The North American benchmark – West Texas Intermediate – opened Monday around US$69 before surging as high as US$76 on Wednesday. It closed Thursday around US$72.

The Strait of Hormuz – the narrow waterway through which about 20 per cent of the world’s oil supply flowed before the war started Feb. 28 – has been the economic focus of the conflict as fears of Iranian attacks on tankers kept hundreds of vessels and thousands of seafarers trapped in the Persian Gulf.

While a primary goal of the ceasefire was to stabilize the global supply of energy, data show transits through the strait remained well below prewar levels when more than 100 ships a day would cross.

So far, vessel traffic has continued through the critical waterway this week, mainly through Iranian routes. Twenty-five tankers passed through the strait in both directions Wednesday, down from 49 the day before, according to the maritime intelligence firm Kpler.

“The market is not expecting a full shut of the strait necessarily, but quite a bit of risk remains,” said Dylan White, director of North American crude markets at Wood Mackenzie, a global energy research and insights firm.

While escalated tensions have markets pricing in additional risk of longer-term supply disruptions, a few days of conflict won’t be enough to fundamentally change global supply and demand balances yet, Kevin Book, managing director at ClearView Energy Partners, a Washington-based research firm, said in an interview.

“What you’re seeing is a market response to what could happen.
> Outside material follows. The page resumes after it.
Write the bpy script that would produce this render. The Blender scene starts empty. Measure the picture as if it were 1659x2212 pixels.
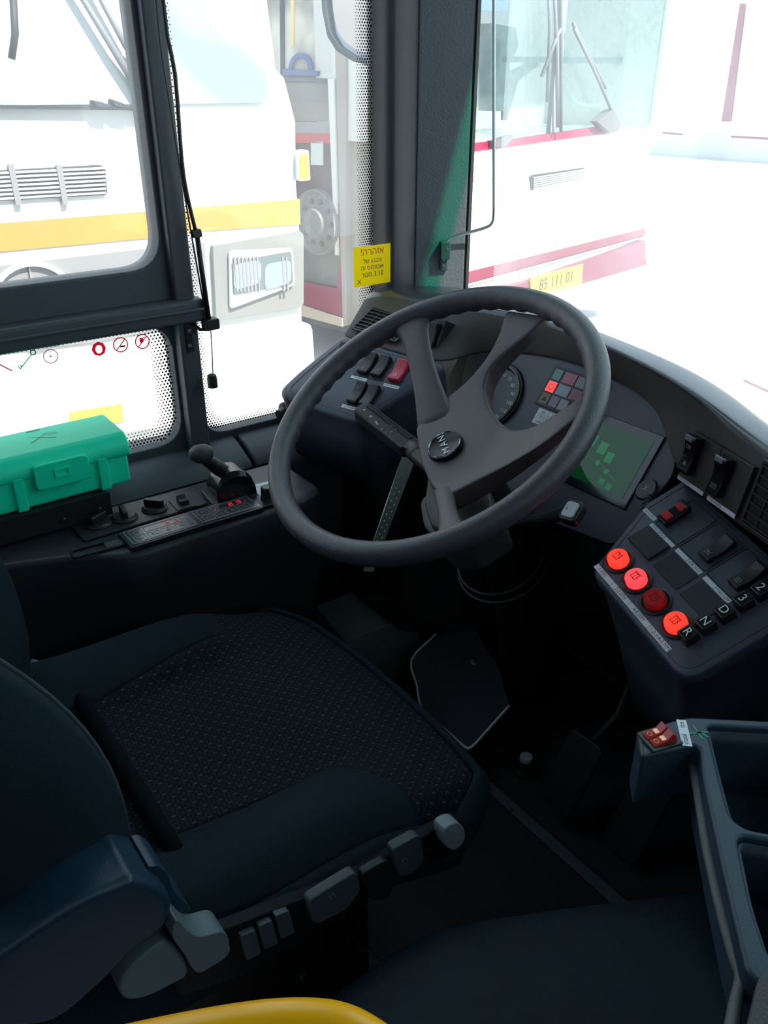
import bpy, bmesh, math, random
import numpy as np
from mathutils import Vector, Matrix
random.seed(4)
S = bpy.context.scene
COL = S.collection

# ------------------------------------------------------------------ camera, world, sun, exposure
CAM = np.array([.10, 0, 1.17]); YAW, PITCH, FPX = 53.4, 27.6, 1790.0
cd = bpy.data.cameras.new('camera'); cam = bpy.data.objects.new('camera', cd); COL.objects.link(cam)
cam.location = CAM; cam.rotation_euler = (math.radians(90-PITCH), 0, math.radians(YAW))
cd.sensor_fit = 'VERTICAL'; cd.sensor_height = 24; cd.lens = FPX/2212*24; cd.clip_start = .02
S.camera = cam
S.view_settings.view_transform = 'Standard'; S.view_settings.look = 'None'
S.view_settings.gamma = 1; S.view_settings.use_curve_mapping = False
S.view_settings.exposure = 0.0
w = bpy.data.worlds.new('sky'); S.world = w; w.use_nodes = True
wn = w.node_tree.nodes; bg = wn['Background']
bg.inputs[0].default_value = (.66, .82, 1, 1); bg.inputs[1].default_value = 2.0
sd = bpy.data.lights.new('sun', 'SUN'); sd.energy = 11; sd.angle = .012; sd.color = (1, .96, .88)
sun = bpy.data.objects.new('sun', sd); COL.objects.link(sun)
SUNDIR = Vector((.62, .15, .77)).normalized()
sun.rotation_euler = SUNDIR.to_track_quat('Z', 'Y').to_euler()

# ------------------------------------------------------------------ measuring helpers (a view ray met with a real plane)
_y, _p = math.radians(YAW), math.radians(PITCH)
FW = np.array([-math.sin(_y)*math.cos(_p), math.cos(_y)*math.cos(_p), -math.sin(_p)])
RT = np.array([math.cos(_y), math.sin(_y), 0]); UP = np.cross(RT, FW)
def ray(x, y): return FW+RT*(x-829.5)/FPX-UP*(y-1106)/FPX
class Fr:
    def __init__(s, P, u, v):
        s.P = np.array(P, float); u = np.array(u, float); s.u = u/np.linalg.norm(u)
        v = np.array(v, float); v = v-s.u*(s.u@v); s.v = v/np.linalg.norm(v); s.n = np.cross(s.u, s.v)
    def pt(s, a, b, h=0): return s.P+s.u*a+s.v*b+s.n*h
    def loc(s, x, y, h=0):
        d = ray(x, y); k = ((s.P+h*s.n-CAM)@s.n)/(d@s.n); X = CAM+k*d-s.P; return (X@s.u, X@s.v)
    def at(s, x, y, h=0): return s.pt(*s.loc(x, y, h), h)
    def sub(s, a, b, h=0, rot=0):
        c, q = math.cos(rot), math.sin(rot)
        return Fr(s.pt(a, b, h), s.u*c+s.v*q, s.v*c-s.u*q)
    def mat(s): return Matrix(((s.u[0], s.v[0], s.n[0], s.P[0]), (s.u[1], s.v[1], s.n[1], s.P[1]), (s.u[2], s.v[2], s.n[2], s.P[2]), (0, 0, 0, 1)))
def XY(z): return Fr((0, 0, z), (1, 0, 0), (0, 1, 0))
def onZ(x, y, z): return XY(z).at(x, y)
def onX(x, y, X): return Fr((X, 0, 0), (0, 1, 0), (0, 0, 1)).at(x, y)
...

Where we go from here depends on the escalatory pathway that the [countries take].”

Any lengthy closing of the strait or disruption to Gulf oil production could push up prices further.

The energy-security crisis, along with strained trade relations with the U.S., has helped fuel more support for Canada to diversify its oil exports. Last week, the Alberta government submitted plans for a new multibillion-dollar pipeline to the West Coast.

In April, the Trans Mountain pipeline surged to full capacity for the first time since its expansion as Asia-Pacific refiners turned to Canadian oil to replace supply from Persian Gulf sources.

But markets are expecting the resumption in conflict to be short-lived, according to John Auers, managing director of refined fuels at Novi Labs, a Texas-based oil and gas analytics company.

“I don’t see us going back to $100 no matter what happens.” Mr. Auers said.

“It’s just a matter of time on whether we get back to more of a fully open or mostly open strait where we get prices down below $70 levels.”

Before the conflict began, oil was trading below US$65 a barrel as global markets were expecting an oversupply of the commodity over the next year. Just before the conflict escalated this week, fears of an oil glut rose again.

Barring the risk of additional supply disruptions, markets expect that Mideast production could recover and contribute to a glut driven by supply growth from other regions.

Over the next year and into 2028, markets expect a global oversupply to be a defining factor for oil prices.

“Ultimately, when the strait will be open – we’re actually going to have a lower crude price environment than what we were,” Mr. Auers said.